Holland was not alone in his feelings about the Arctic's crew. Horror over the tragedy turned to anger when Americans learned that out of the 383 on board the liner only 86 were saved and seventy percent of those were members of the crew. Not a single woman or child survived.

William Sanger's poem, written two years before his friend Stewart Holland's death, was all but lost in the effusion of poetry that appeared after the loss of the Arctic. The literary outpouring was explained by one writer in the preface to a poem published in the New York Journal of Commerce.

"Amidst all the terrible incidents attendent upon the destruction of the Arctic, which we have been receiving these few days past, there is one that impresses us with a feeling of awe and admiration, and shows all the world that the age of heroes is not altogether gone by. We refer to the young man, Stewart Holland...While all around him were death and despair, in bold relief there he stood...with the calm determination of a true hero, discharging gun after gun, until the gallant ship went down beneath the waves.."

Despite the disgrace and tragedy of the Arctic's loss, the Collins Line's remaining three ships, the Atlantic, Pacific, and Baltic, continued to sail with full cargo holds and in 1855 carried a record 7,176 passengers. Encouraged by a new government subsidy, Collins ordered work to begin on a new steamship. The future looked bright until January 1856, when the Pacific left Liverpool with 150 passengers and was never heard from again. Several weeks later, broken pieces of furniture, ornamental doors, a lady's workbox, and other wreckage that could have come from a luxury liner were sighted on a field of floating ice and it was concluded that the steamer collided with an iceberg.

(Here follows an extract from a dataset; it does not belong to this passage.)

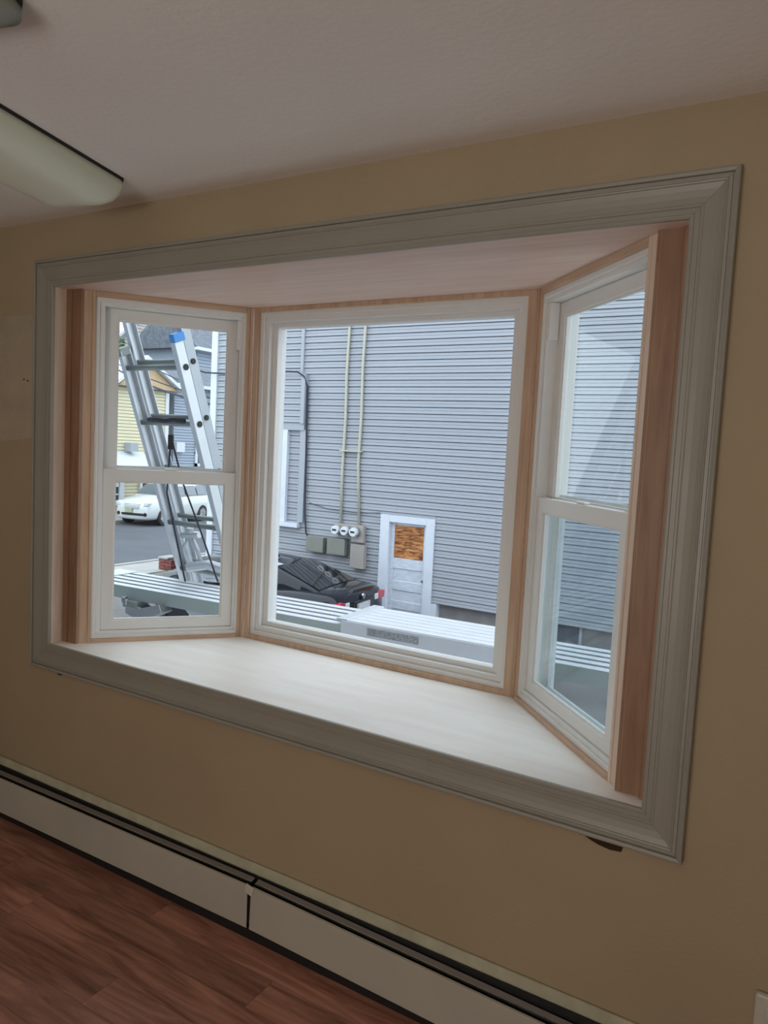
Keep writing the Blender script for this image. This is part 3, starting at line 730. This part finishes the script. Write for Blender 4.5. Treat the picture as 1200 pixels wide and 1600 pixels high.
# rope, pulley
pu = tag(empty('pulley', tuple(LP(1.72, .0, .0))), 'small black pulley hanging from the ladder rung', 'pulley')
MB().box(-.012, .012, -.012, .012, -.05, .03).build('pulley_block', 'rubber', pu, bevel=.004)
MB().tube([(0, 0, .03), (.0, .0, .085)], .006, 8).build('hook', 'alu_dull', pu)
p0 = LP(1.62, -.01, -.005)
tag(MB().tube([p0, p0 + Vector((.005, -.02, -.25)), p0 + Vector((.06, .02, -.55)), p0 + Vector((.08, .06, -.74))], .005, 6).build('rope', 'rope'), 'dark rope hanging straight from the pulley', 'rope')
p1 = LP(1.66, -.01, .02)
tag(MB().tube([p1, p1 + Vector((.08, -.0, -.2)), p1 + Vector((.19, .03, -.45)), p1 + Vector((.30, .06, -.72))], .005, 6).build('rope', 'rope'), 'dark rope slanting right from pulley to the plank', 'rope')
tag(MB().tube([LP(2.09, .0, -.13), LP(2.10, -.004, -.06), LP(2.08, 0, 0), LP(2.11, -.004, .06), LP(2.09, 0, .14)], .013, 8).build('rope_wrap', 'rope', smooth=True), 'dark rope wrapped along the top of the ladder rung', 'rope')

# ---- ladder jack brackets
jk = tag(empty('ladder_jack', tuple(LP(-1.0, .0, -.16))), 'silver ladder jack with bolts clamped on the ladder behind the plank', 'bracket')
MB().tube([(0, .06, .02), (0, -.02, .16), (.03, -.02, .22)], .014, 8).build('brace', 'alu', jk)
MB().tube([(.09, .05, .02), (.10, -.01, .14), (.04, -.02, .24)], .014, 8).build('brace', 'alu', jk)
MB().tube([(-.02, -.02, .22), (.12, -.02, .235)], .020, 8).build('cross_bolt', 'alu', jk)
MB().tube([(.06, -.04, .24), (.06, -.04, .27)], .025, 8).build('wing_nut', 'alu', jk)
MB().tube([(.02, 0, .03), (.16, .02, .06), (.36, .02, .04)], .030, 10).build('support_tube', 'alu', jk)
MB().tube([(.24 + .045 * math.cos(a), -.03 + .03 * math.sin(a), -.015) for a in [i_ * math.pi / 6 for i_ in range(13)]], .006, 6).build('ring_handle', 'alu', jk)
ja = tag(empty('jack_arm', (-.60, .92, .66)), 'dark grey ladder jack arm with bolts under the plank', 'bracket')
MB().prism([(-.02, .0), (.10, -.03), (.26, .045), (.24, .085), (.10, .045), (-.02, .075)], -.03, .05, 'y').build('arm_plate', 'steel', ja, bevel=.003)
MB().box(-.035, .07, -.035, .055, .035, .075).build('arm_clamp', 'alu_dull', ja, bevel=.004)
MB().box(-.035, .0, -.04, -.03, .085, .092).box(-.006, .0, -.04, -.03, .05, .092).build('locking_pin', 'alu', ja)
MB().tube([(.10, -.05, -.02), (.10, .06, -.02)], .016, 10).build('bolt', 'alu', ja)
jb = tag(empty('jack_arm', (-.14, 1.0, .68)), 'white ladder jack bracket under the plank, right of the dark one', 'bracket')
MB().prism([(-.14, .055), (.02, .06), (.09, .03), (.07, -.03), (-.02, -.03), (-.06, -.0)], -.02, .03, 'y').build('arm_plate', 'alu', jb, bevel=.003)
MB().tube([(.045, -.035, .005), (.045, .04, .005)], .032, 14).build('pivot_disc', 'alu', jb, bevel=.003)
MB().tube([(.045, -.045, .005), (.045, -.03, .005)], .012, 6).build('bolt', 'steel', jb)

# ---- scaffold planks
pk = tag(empty('scaffold_plank', (-.9, .905, .804), R(3.1)), 'long slatted aluminium scaffold plank running past all bay windows', 'scaffold plank')
PL = 3.9; PW = .345
nsl = 5; gap = .029; sw = (PW - gap * (nsl - 1)) / nsl
MB().box(-.1, PL, .003, PW - .003, -.020, -.012).build('plank_deck', 'plank_dark', pk)
for i in range(nsl):
    y0 = i * (sw + gap)
    MB().box(-.02, PL, y0, y0 + sw, -.012, 0).build('slat', 'plank_top', pk, bevel=.002)
MB().box(-.1, PL, -.004, .004, -.070, -.001).build('side_rail', 'green_side', pk)
MB().box(-.1, PL, PW - .004, PW + .004, -.070, -.001).build('side_rail', 'green_side', pk)
MB().box(-.17, -.02, -.002, PW, -.02, .004).build('end_plate', 'plank_top', pk)
p2 = tag(empty('scaffold_plank', (.735, 1.00, .806), R(3.1)), 'upper aluminium plank with fine grooves overlapping the long plank', 'scaffold plank')
PL2 = .86; PW2 = .345; n2 = 6; g2 = .005; s2 = (PW2 - g2 * (n2 - 1)) / n2
MB().box(.02, PL2, .002, PW2 - .002, .0, .012).build('plank_deck', 'plank_dark', p2)
for i in range(n2):
    y0 = i * (s2 + g2); MB().box(.0, PL2, y0, y0 + s2, .012, .019).build('slat', 'plank_top', p2, bevel=.001)
MB().box(-.03, .03, -.01, PW2 + .012, .016, .027).build('end_bar', 'alu', p2, bevel=.003)
MB().box(-.0, PL2, -.016, -.010, -.060, .018).build('side_rail', 'plank_top', p2)
sk = MB().box(.14, .40, -.0175, -.016, -.030, .004).build('printed_label', 'label', p2)
bc = MB(); xx = .145; rb = random.Random(5)
while xx < .185:
    wd = rb.choice((.0012, .002, .003)); bc.box(xx, xx + wd, -.0182, -.0174, -.027, .001); xx += wd + rb.choice((.0015, .002, .003))
bc.build('barcode', 'steel', sk)

# ---- brick pier remains, brick house, background houses
bp_ = tag(empty('brick_pier', (-11.6, 11.6, G)), 'low red brick pier with white cap by the sidewalk', 'brick pier')
for c_ in range(4):
    for j in range(2):
        for q in range(2):
            MB().box(-.22 + j * .225, -.005 + j * .225, -.2 + q * .2, -.01 + q * .2, c_ * .085, c_ * .085 + .075).build('brick', 'brick', bp_)
MB().box(-.235, .1, -.22, .22, .34, .39).build('cap_stone', 'walk', bp_, bevel=.01)


def lap(x, ya, yb, z0, z1, pit, mat, name, parent, ridge=None, dx=.02):
    """lap siding facing +x as real stepped courses; with ridge=(yr, zr) it fills the gable above z1"""
    mb = MB(); z = z0
    top = ridge[1] if ridge else z1
    while z < top - 1e-4:
        zt = min(z + pit, top)
        def span(zz):
            if ridge and zz > z1:
                f = (zz - z1) / (ridge[1] - z1); return ya + (ridge[0] - ya) * f, yb + (ridge[0] - yb) * f
            return ya, yb
        zr = min(z + pit * .16, zt)
        a0, b0 = span(z); a1, b1 = span(zt); ar, br_ = span(zr)
        mb.add([(x - .035, a0, z), (x - .035, b0, z), (x - .035, ar, zr), (x - .035, br_, zr), (x + dx, ar, zr), (x + dx, br_, zr), (x, a1, zt), (x, b1, zt)],
               [(0, 1, 3, 2), (2, 3, 5, 4), (4, 5, 7, 6), (6, 7, 7 - 6, 0)][:3])
        z = zt
    o_ = mb.build(name, mat, parent); o_['kind'] = 'stuff'
    return o_


def win(parent, x, y0, y1, z0, z1, fw=.12, mid=True):
    n_ = 'house_window'
    f = MB()
    def b3(ya, yb, za, zb, xo=.06): f.box(x, x + xo, ya, yb, za, zb)
    b3(y0, y0 + fw, z0, z1); b3(y1 - fw, y1, z0, z1); b3(y0, y1, z0, z0 + fw); b3(y0, y1, z1 - fw, z1)
    if mid: b3(y0, y1, (z0 + z1) / 2 - .03, (z0 + z1) / 2 + .03, .05)
    o_ = f.build(n_, 'white_out', parent)
    MB().box(x + .005, x + .02, y0 + fw, y1 - fw, z0 + fw, z1 - fw).build('pane', 'pane', o_)
    return o_


def roof_slab(parent, xa, xb, y0, z0, y1, z1, th, mat, name='roof'):
    return MB().prism([(y0, z0), (y1, z1), (y1, z1 - th), (y0, z0 - th)], xa, xb, 'x').build(name, mat, parent)


# yellow house
X1 = -23.0
h = tag(empty('yellow_house', (X1, 19.5, G)), 'yellow clapboard house with white porch roof across the street', 'house')
def rel(o_, base=(X1, 19.5, G)):
    o_.location = (-base[0], -base[1], -base[2]); return o_
def hpart(f, base):
    r_ = f; r_.location = (r_.location.x - base[0], r_.location.y - base[1], r_.location.z - base[2]); return r_
B1 = (X1, 19.5, G)
hpart(MB().box(X1 - 8, X1 - .04, 14.0, 21.95, G, 3.68).build('wall_core', 'yellow', h), B1)
hpart(lap(X1, 14.0, 21.95, G, 3.68, .138, 'yellow', 'clapboards', h), B1)
hpart(roof_slab(h, X1 - 3, X1 + .35, 22.6, 3.80, 20.5, 5.05, .16, 'white_out', 'rake_board'), B1)
hpart(roof_slab(h, X1 - 3, X1 + .35, 20.5, 5.05, 19.0, 3.9, .16, 'white_out', 'rake_board'), B1)
hpart(MB().prism([(X1 + .3, 3.66), (X1 - 4, 4.6), (X1 - 8, 3.66)], 14.0, 21.9, 'y').build('roof', 'roof', h), B1)
hpart(MB().box(X1, X1 + .06, 21.80, 21.98, G, 3.68).build('corner_board', 'white_out', h), B1)
hpart(MB().prism([(19.2, 3.70), (22.4, 3.70), (20.5, 4.9)], X1 - 3, X1 + .1, 'x').build('gable_panel', 'orange_roof', h), B1)
hpart(win(h, X1 + .02, 18.6, 19.5, -1.3, -.35, .16), B1)
hpart(MB().box(X1 + .03, X1 + .10, 19.36, 19.60, G, -.2).build('door_frame', 'white_out', h), B1)
hpart(MB().prism([(X1, .95), (X1 + .9, .42), (X1 + .9, .30), (X1, .80)], 16.0, 20.62, 'y').build('porch_roof', 'white_out', h), B1)
hpart(MB().box(X1 + .02, X1 + .4, 19.62, 20.02, .98, 1.34).build('air_conditioner', 'siding_post', h), B1)
hpart(MB().box(X1 + .02, X1 + .12, 20.42, 20.54, -1.0, .3).build('porch_post', 'white_out', h), B1)
hb = hpart(MB().box(X1 + .01, X1 + .05, 20.55, 21.7, -1.05, .32).build('brick_panel', 'brick', h), B1)
br = MB().box(0, .06, .0, .23, 0, .085).mesh('brick'); br.materials.append(M['brick'])
for r_ in range(13):
    for c_ in range(4):
        link('brick', br, h, loc=(.03, 1.06 + c_ * .245 + (.12 if r_ % 2 else 0), (-1.05 - G) + r_ * .1))
hpart(MB().box(X1, X1 + .35, 20.5, 21.8, -1.16, -1.05).build('stone_ledge', 'walk', h), B1)

# pale blue house
X2 = -23.4; B2 = (X2, 24, G)
h = tag(empty('blue_house', B2), 'pale blue clapboard house behind the ladder', 'house')
hpart(MB().box(X2 - 4, X2 - .04, 22.7, 30.0, G, 4.0).build('wall_core', 'bluewall', h), B2)
hpart(lap(X2, 22.7, 30.0, G, 4.0, .13, 'bluewall', 'clapboards', h), B2)
hpart(roof_slab(h, X2 - .4, X2 + .4, 22.7, 4.12, 30.0, 4.12, .14, 'white_out', 'eave'), B2)
hpart(MB().prism([(X2 + .4, 4.12), (X2 - 1.8, 5.2), (X2 - 4.2, 4.12)], 22.7, 30.0, 'y').build('roof', 'roof', h), B2)
hpart(win(h, X2 + .02, 24.05, 24.85, .35, 1.6, .14), B2)
hpart(MB().box(X2 + .02, X2 + .2, 22.75, 23.25, 1.0, 1.45).build('wall_vent', 'white_out', h), B2)

# cream house with gable far behind
X3 = -34.0; B3 = (X3, 31, G)
h = tag(empty('cream_house', B3), 'cream gabled house with a pair of attic windows, far behind the ladder', 'house')
hpart(MB().box(X3 - 6, X3 - .04, 28.6, 33.0, G, 7.2).build('wall_core', 'cream', h), B3)
hpart(lap(X3, 28.6, 33.0, G, 7.2, .2, 'cream', 'clapboards', h, ridge=(30.4, 9.2)), B3)
hpart(roof_slab(h, X3 - 6, X3 + .4, 33.6, 7.1, 30.4, 9.55, .2, 'white_out', 'rake_board'), B3)
hpart(roof_slab(h, X3 - 6, X3 + .4, 30.4, 9.55, 27.8, 7.3, .2, 'white_out', 'rake_board'), B3)
hpart(win(h, X3 + .02, 29.95, 30.66, 6.75, 7.95, .13), B3)
hpart(win(h, X3 + .02, 30.74, 31.45, 6.75, 7.95, .13), B3)
hpart(MB().prism([(X3, 6.5), (X3 + 1.3, 5.8), (X3, 5.8)], 29.0, 33.4, 'y').build('porch_roof', 'roof', h), B3)
# grey gabled house between
X4 = -28.0; B4 = (X4, 34, G)
h = tag(empty('grey_house', B4), 'grey house with dark shingle roof far behind, beside the white corner post', 'house')
hpart(MB().box(X4 - 4.6, X4 - .04, 28.6, 38.0, G, 6.6).build('wall_core', 'bluewall', h), B4)
hpart(lap(X4, 28.6, 38.0, G, 6.6, .18, 'bluewall', 'clapboards', h), B4)
hpart(MB().prism([(X4 + .5, 6.6), (X4 - 2.2, 9.0), (X4 - 4.9, 6.6)], 28.1, 38.2, 'y').build('roof', 'roof', h), B4)
hpart(MB().box(X4 - .1, X4 + .55, 28.1, 38.2, 6.45, 6.62).build('eave', 'white_out', h), B4)

# tree at far left
tr = tag(empty('leafy_tree', (-32, 24.2, G)), 'green leafy tree beyond the yellow house', 'tree')
MB().tube([(0, 0, 0), (.1, 0, 3), (0, .1, 6.5)], .22, 10).build('trunk', 'bark', tr)
mb = MB(); rnd = random.Random(3)
for i in range(2600):
    u = rnd.random() ** .4; a = rnd.uniform(0, 6.283); ph = math.acos(rnd.uniform(-1, 1))
    c = Vector((math.sin(ph) * math.cos(a) * 2.4 * u, math.sin(ph) * math.sin(a) * 2.4 * u, 7.4 + math.cos(ph) * 2.4 * u))
    d = Vector((rnd.gauss(0, 1), rnd.gauss(0, 1), rnd.gauss(0, 1))).normalized(); s1_ = d.orthogonal().normalized() * .13; s2_ = d.cross(s1_)
    mb.add([c - s1_, c - s2_, c + s1_, c + s2_], [(0, 1, 2, 3)])
o = mb.build('foliage', 'leaf', tr); o['kind'] = 'stuff'

# ---- street cables
def wire(pts, lab, r=.022):
    a, b2 = Vector(pts[0]), Vector(pts[1]); n_ = 10
    P_ = [a.lerp(b2, i / n_) - Vector((0, 0, pts[2] * 4 * (i / n_) * (1 - i / n_))) for i in range(n_ + 1)]
    tag(MB().tube(P_, r, 5).build('overhead_cable', 'rope'), lab, 'cable')
wire(((-22.9, 17.6, 5.9), (-8.85, 10.2, 2.6), .25), 'upper thin black cable over the street', .014)
wire(((-22.9, 18.4, 4.6), (-8.85, 10.3, 2.35), .2), 'thick black cable over the street behind the ladder', .030)
wire(((-22.9, 18.0, 4.95), (-8.85, 10.3, 2.48), .2), 'middle thin black cable over the street', .018)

This second disaster, coupled with a downturn in the economy and a Congressional change of heart, marked the beginning of the end of the Collins Line. Even the launching of the Adriatic, larger, faster, and grander than her predecessors, could not save the business. This last ship built for the once glorious Collins Line made a single voyage in November 1857. The Atlantic and the Baltic each made one more crossing and, then, with the Adriatic, went out of service to be sold at auction in 1858 for a token payment of $50,000.

None would have predicted such an ignominious end to a line of ships whose launchings in 1850 were events on the order of the opening of the Crystal Palace which Stewart Holland witnessed in 1853. Collins' ships were the most magnificent vessels of their day, credited with breaking British domination of Atlantic commerce and restoring America's maritime prestige. Yet, in the end, the line was most often remembered for the loss of the Arctic, the cowardice of that ship's crew, and the apparent selfless devotion to duty of a young man named Stewart Holland.